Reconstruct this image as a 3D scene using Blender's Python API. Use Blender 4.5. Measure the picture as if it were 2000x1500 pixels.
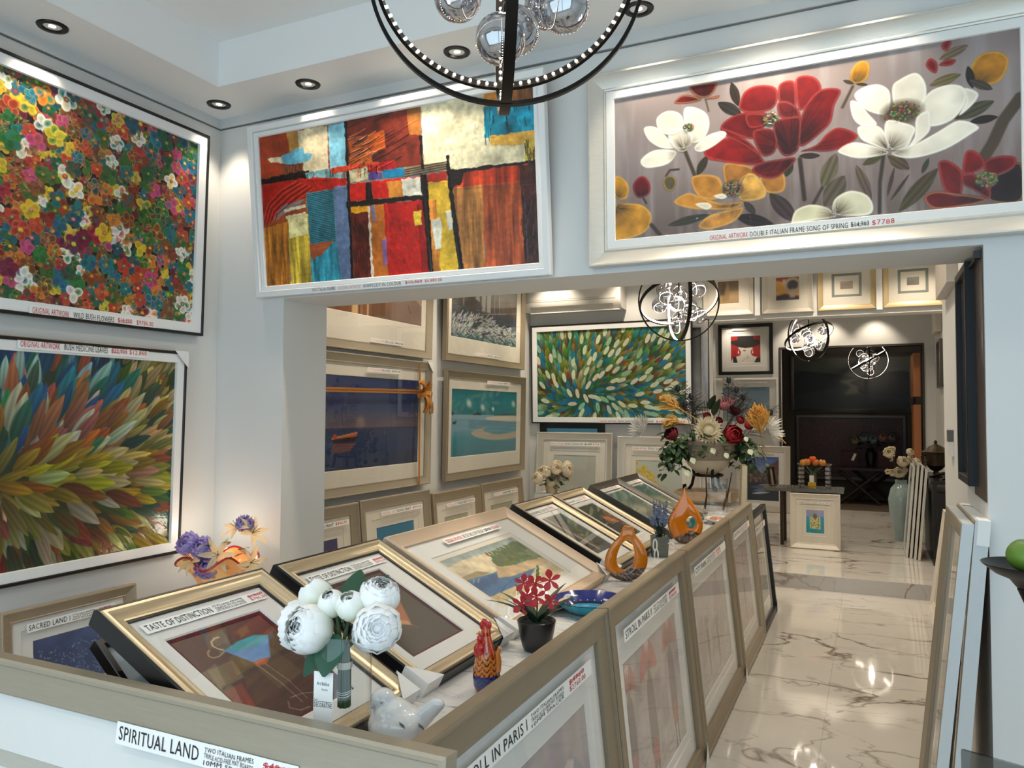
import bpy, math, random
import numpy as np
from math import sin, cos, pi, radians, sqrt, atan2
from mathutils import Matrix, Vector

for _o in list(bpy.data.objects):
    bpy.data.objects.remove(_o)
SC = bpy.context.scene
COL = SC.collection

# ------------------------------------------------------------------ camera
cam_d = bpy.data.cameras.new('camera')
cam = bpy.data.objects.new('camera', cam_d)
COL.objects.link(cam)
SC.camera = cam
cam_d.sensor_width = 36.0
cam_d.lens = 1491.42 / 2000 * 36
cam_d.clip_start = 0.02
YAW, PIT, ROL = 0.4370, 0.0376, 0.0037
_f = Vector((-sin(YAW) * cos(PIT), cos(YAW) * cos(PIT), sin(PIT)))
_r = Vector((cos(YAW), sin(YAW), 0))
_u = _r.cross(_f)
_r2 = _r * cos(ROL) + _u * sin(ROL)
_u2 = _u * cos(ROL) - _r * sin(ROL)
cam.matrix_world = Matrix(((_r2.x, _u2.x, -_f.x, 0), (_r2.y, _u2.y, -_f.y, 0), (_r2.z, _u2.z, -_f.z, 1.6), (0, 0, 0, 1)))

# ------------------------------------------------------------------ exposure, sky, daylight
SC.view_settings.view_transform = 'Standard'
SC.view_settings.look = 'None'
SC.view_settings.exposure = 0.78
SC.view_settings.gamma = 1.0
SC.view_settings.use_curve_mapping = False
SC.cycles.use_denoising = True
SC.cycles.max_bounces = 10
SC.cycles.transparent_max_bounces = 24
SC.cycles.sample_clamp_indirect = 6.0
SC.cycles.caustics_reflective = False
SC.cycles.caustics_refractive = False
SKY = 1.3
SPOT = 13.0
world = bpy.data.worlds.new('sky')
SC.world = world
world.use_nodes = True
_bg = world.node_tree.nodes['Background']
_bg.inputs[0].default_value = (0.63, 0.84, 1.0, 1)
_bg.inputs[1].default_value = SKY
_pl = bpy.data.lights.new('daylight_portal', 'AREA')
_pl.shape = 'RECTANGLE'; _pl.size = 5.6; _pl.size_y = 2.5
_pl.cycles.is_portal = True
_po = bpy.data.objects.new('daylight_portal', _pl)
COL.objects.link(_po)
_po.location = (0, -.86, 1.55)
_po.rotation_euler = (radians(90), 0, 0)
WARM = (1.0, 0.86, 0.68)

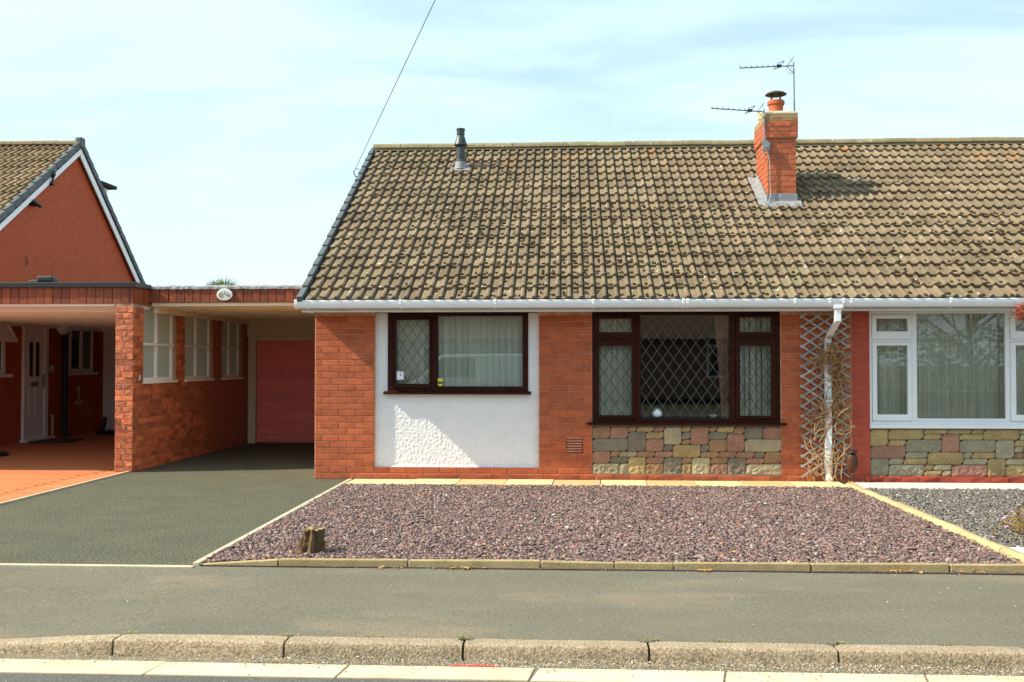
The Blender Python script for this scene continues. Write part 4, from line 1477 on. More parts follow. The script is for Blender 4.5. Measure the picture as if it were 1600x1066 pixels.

________________________________________

## Problem
Keep every word of the data as it is when you write it out, but drop the pictures.

## Complete response
Reconstruct this image as a 3D scene using Blender's Python API. Use Blender 4.5. Measure the picture as if it were 2000x1500 pixels.
import bpy, math, random
import numpy as np
from math import sin, cos, pi, radians, sqrt, atan2
from mathutils import Matrix, Vector

for _o in list(bpy.data.objects):
    bpy.data.objects.remove(_o)
SC = bpy.context.scene
COL = SC.collection

# ------------------------------------------------------------------ camera
cam_d = bpy.data.cameras.new('camera')
cam = bpy.data.objects.new('camera', cam_d)
COL.objects.link(cam)
SC.camera = cam
cam_d.sensor_width = 36.0
cam_d.lens = 1491.42 / 2000 * 36
cam_d.clip_start = 0.02
YAW, PIT, ROL = 0.4370, 0.0376, 0.0037
_f = Vector((-sin(YAW) * cos(PIT), cos(YAW) * cos(PIT), sin(PIT)))
_r = Vector((cos(YAW), sin(YAW), 0))
_u = _r.cross(_f)
_r2 = _r * cos(ROL) + _u * sin(ROL)
_u2 = _u * cos(ROL) - _r * sin(ROL)
cam.matrix_world = Matrix(((_r2.x, _u2.x, -_f.x, 0), (_r2.y, _u2.y, -_f.y, 0), (_r2.z, _u2.z, -_f.z, 1.6), (0, 0, 0, 1)))

# ------------------------------------------------------------------ exposure, sky, daylight
SC.view_settings.view_transform = 'Standard'
SC.view_settings.look = 'None'
SC.view_settings.exposure = 0.78
SC.view_settings.gamma = 1.0
SC.view_settings.use_curve_mapping = False
SC.cycles.use_denoising = True
SC.cycles.max_bounces = 10
SC.cycles.transparent_max_bounces = 24
SC.cycles.sample_clamp_indirect = 6.0
SC.cycles.caustics_reflective = False
SC.cycles.caustics_refractive = False
SKY = 1.3
SPOT = 13.0
world = bpy.data.worlds.new('sky')
SC.world = world
world.use_nodes = True
_bg = world.node_tree.nodes['Background']
_bg.inputs[0].default_value = (0.63, 0.84, 1.0, 1)
_bg.inputs[1].default_value = SKY
_pl = bpy.data.lights.new('daylight_portal', 'AREA')
_pl.shape = 'RECTANGLE'; _pl.size = 5.6; _pl.size_y = 2.5
_pl.cycles.is_portal = True
_po = bpy.data.objects.new('daylight_portal', _pl)
COL.objects.link(_po)
_po.location = (0, -.86, 1.55)
_po.rotation_euler = (radians(90), 0, 0)
WARM = (1.0, 0.86, 0.68)

The Blender Python script for this scene continues. Write part 4, from line 1477 on. More parts follow. The script is for Blender 4.5. Measure the picture as if it were 1600x1066 pixels.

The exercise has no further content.